Guinea-Bissau's election campaign wound down Friday in a carnival-like atmosphere ahead of a weekend vote in the fragile coup-prone west African state to elect new president.
Music blasted in bars and boutiques as well as campaign convoys ahead of Sunday's ballot as UN Secretary General Ban Ki-moon called for peaceful, orderly and transparent elections.
The election follows the death of president Malam Bacai Sanha in January after a long illness. Nine candidates are vying for the top job in a country where tensions between the army and the state have caused chronic instability.
A mutiny by renegade soldiers in April 2010 prompted the European Union and the United States to suspend crucial budgetary and security sector reform support - leaving much hanging on a smooth election and post-poll reforms.
"It's a kind of carnival here at the moment, in the capital Bissau and the whole country," said Barnabe Gomes, a senior official supporting ex-prime minister Carlos Gomes Junior's presidential bid.
The walls of the crumbling seaside capital of this impoverished former Portuguese colony are plastered with election posters.
Umar Djali, 20, who is unemployed, danced with star-shaped sunglasses perched on his nose. He hopes former prime minister Gomes, 62, who has survived an army mutiny and failed coup bid in the past two years, will win.
"I have seen his campaign, it is very good, the music, the activities, the man himself ... ".
Gomes is a favourite, despite an often fractious relationship with the army, which he wants reformed.
In the suburb of Belem, the party is for another frontrunner, former president Kumba Yala, 59, whose 2000-2003 regime was marked by instability.
Yala was overthrown in a coup but retains strong support from his Balanta ethnic group, the country's largest.
Despite a peaceful three-week election campaign, some fear violence or military intervention if the army does not approve of the winning candidate.
Guinea-Bissau is the only west African nation to have achieved independence through military force, and since 1974, the army and state have been in constant, often deadly, competition.
This has lead to chronic instability and a dysfunctional state which, with its porous coastline and archipelago of islands, provided fertile ground for Latin American drug lords looking for a hub to ship their cocaine to Europe.
Guinea-Bissau has never had an elected president finish his term in office.
Three have been overthrown, one was assassinated in office by the army in 2009, and the latest, Sanha, died in his first term.

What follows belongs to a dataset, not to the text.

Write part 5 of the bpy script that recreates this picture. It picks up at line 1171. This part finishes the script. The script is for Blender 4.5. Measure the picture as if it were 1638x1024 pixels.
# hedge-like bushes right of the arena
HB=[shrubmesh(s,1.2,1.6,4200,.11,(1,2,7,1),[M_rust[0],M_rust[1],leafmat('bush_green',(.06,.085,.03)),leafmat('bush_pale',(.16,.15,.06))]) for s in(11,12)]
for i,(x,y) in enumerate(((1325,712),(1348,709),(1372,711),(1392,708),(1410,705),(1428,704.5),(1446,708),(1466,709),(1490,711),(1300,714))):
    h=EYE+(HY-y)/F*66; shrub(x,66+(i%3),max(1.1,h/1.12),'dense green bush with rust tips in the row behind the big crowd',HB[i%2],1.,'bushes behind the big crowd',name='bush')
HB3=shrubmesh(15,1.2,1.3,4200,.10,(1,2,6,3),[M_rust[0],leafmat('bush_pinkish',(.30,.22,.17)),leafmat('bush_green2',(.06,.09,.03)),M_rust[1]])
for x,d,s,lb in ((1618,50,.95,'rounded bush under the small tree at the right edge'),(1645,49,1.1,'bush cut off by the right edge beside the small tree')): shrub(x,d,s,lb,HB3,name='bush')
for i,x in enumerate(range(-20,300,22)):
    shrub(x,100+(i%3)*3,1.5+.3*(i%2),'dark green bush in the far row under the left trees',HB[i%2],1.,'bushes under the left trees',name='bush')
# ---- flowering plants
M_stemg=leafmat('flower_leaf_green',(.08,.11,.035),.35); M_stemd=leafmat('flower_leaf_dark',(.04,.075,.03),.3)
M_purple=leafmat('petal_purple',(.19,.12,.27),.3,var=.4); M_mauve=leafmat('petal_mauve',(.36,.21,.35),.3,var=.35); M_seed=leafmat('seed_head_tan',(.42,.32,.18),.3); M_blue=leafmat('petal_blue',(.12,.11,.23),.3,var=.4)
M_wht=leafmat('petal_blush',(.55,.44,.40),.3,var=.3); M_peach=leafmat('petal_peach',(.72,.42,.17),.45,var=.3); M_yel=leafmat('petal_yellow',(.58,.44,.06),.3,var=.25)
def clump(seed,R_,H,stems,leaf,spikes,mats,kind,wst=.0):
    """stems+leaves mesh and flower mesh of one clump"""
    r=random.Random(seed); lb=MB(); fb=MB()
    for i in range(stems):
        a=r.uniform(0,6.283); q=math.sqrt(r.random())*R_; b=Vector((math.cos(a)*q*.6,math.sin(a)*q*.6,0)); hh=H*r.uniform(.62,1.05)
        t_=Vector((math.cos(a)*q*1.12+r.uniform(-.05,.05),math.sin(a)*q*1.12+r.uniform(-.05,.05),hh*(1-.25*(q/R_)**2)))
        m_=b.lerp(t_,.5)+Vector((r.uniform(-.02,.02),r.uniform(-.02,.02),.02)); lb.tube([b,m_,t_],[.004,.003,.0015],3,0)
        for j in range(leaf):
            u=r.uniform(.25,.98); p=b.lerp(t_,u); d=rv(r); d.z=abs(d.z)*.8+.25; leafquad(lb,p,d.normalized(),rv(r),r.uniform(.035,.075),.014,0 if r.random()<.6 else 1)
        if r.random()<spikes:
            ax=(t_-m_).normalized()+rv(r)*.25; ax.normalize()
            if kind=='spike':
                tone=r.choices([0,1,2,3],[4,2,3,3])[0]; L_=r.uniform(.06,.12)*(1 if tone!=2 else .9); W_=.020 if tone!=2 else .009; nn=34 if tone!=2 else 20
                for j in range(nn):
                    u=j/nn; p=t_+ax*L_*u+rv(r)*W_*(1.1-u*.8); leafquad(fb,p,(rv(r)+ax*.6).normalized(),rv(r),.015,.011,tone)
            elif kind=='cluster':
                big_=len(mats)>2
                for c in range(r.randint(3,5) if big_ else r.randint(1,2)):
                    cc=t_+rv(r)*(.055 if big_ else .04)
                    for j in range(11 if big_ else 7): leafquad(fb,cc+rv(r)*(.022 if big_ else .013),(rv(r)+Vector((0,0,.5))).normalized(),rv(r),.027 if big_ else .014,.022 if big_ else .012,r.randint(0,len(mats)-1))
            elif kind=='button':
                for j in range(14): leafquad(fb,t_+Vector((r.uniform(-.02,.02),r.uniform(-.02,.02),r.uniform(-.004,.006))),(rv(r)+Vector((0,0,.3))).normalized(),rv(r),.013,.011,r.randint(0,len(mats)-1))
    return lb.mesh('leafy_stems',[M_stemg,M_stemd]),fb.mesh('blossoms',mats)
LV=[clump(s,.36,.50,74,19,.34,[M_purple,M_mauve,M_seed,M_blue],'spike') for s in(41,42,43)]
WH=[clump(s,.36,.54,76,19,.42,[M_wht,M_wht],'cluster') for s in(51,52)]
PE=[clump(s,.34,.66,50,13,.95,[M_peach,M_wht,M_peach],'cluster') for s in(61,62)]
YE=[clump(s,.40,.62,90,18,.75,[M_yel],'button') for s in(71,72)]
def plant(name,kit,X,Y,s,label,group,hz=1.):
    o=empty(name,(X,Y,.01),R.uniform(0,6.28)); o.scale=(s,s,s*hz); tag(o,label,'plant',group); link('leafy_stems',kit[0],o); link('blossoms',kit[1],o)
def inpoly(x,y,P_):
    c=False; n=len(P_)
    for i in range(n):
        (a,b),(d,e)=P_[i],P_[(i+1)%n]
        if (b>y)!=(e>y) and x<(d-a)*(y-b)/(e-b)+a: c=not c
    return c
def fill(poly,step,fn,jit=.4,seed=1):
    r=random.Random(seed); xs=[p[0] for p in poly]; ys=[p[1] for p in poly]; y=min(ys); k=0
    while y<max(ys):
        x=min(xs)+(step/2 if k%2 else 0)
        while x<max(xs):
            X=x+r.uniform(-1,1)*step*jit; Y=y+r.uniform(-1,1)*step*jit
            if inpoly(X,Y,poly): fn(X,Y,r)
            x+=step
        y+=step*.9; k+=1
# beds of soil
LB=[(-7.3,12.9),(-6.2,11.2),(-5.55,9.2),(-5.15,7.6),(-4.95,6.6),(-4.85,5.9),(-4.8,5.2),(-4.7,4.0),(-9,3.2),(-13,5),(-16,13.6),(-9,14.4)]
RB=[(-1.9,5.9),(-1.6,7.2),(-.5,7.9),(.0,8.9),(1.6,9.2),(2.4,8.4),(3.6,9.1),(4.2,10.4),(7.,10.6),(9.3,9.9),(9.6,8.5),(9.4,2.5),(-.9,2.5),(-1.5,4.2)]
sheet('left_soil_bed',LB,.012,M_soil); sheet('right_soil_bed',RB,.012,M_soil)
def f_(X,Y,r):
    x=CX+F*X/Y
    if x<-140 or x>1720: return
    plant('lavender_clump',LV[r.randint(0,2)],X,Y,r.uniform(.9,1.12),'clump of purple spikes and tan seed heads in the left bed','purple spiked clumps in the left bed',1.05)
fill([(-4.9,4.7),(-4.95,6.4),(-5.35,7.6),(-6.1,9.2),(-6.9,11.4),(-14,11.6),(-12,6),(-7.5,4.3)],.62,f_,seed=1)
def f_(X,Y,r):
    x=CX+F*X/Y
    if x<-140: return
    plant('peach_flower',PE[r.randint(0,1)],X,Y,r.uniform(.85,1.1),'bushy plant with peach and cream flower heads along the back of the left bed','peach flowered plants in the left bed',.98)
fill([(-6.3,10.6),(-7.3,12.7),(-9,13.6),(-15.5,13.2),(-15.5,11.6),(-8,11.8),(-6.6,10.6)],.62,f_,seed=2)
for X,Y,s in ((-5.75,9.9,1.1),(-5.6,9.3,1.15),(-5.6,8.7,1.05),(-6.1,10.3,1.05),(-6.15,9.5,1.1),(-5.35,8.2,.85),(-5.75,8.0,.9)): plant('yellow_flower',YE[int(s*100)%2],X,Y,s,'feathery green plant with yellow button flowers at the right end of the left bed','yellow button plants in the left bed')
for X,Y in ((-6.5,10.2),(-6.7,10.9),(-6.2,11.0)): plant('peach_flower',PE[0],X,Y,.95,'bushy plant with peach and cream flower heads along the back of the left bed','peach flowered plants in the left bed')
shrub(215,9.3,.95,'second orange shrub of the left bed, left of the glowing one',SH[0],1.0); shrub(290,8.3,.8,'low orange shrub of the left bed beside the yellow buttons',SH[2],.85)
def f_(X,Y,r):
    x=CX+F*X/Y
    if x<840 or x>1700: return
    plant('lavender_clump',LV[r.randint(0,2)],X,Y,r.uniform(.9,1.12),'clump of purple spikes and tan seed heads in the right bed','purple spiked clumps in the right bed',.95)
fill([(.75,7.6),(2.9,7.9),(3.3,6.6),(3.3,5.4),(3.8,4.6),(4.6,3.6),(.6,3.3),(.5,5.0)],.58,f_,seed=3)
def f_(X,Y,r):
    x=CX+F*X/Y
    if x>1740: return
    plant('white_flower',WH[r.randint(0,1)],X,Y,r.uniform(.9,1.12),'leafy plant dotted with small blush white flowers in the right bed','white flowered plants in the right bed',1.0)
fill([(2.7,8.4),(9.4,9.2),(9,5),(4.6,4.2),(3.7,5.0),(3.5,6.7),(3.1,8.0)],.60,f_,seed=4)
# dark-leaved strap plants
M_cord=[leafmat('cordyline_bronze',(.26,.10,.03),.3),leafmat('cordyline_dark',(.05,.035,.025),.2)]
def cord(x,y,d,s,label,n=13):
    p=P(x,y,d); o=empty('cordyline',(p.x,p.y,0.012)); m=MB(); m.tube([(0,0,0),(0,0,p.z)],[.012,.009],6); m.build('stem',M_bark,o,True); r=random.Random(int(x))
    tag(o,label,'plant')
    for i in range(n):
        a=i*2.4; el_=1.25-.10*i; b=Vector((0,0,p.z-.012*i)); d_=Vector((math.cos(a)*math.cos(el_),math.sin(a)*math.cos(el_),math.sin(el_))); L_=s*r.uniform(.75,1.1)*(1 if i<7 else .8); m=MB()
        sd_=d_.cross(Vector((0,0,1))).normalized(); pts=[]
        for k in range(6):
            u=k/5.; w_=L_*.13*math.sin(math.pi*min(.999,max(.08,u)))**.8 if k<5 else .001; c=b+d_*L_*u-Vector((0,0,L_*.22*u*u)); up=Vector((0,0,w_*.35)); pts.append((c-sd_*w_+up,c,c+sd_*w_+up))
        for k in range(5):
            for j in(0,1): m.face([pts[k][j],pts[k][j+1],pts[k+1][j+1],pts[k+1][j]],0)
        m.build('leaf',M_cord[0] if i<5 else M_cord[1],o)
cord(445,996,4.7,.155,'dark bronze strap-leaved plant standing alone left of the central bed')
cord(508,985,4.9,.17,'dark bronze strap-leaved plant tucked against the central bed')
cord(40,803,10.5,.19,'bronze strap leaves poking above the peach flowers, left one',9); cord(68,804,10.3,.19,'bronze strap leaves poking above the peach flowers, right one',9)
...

An army uprising in 1998 led to a brief but bloody civil war.
The army, left over from the independence war, commands some 10 percent of the budget, more than education or health, and has fiercely resisted reform.
Development is the greatest challenge for the state which has proved unable to provide decent health and education, and which has a very weak economy.
The main revenue earners are cashew nuts and fishing, and the country depends on international aid to pay the wages of civil servants and of the armed forces.
And then there is the cocaine trade, which the United Nations and others have said is condoned by high-ranking officials in both the government and military.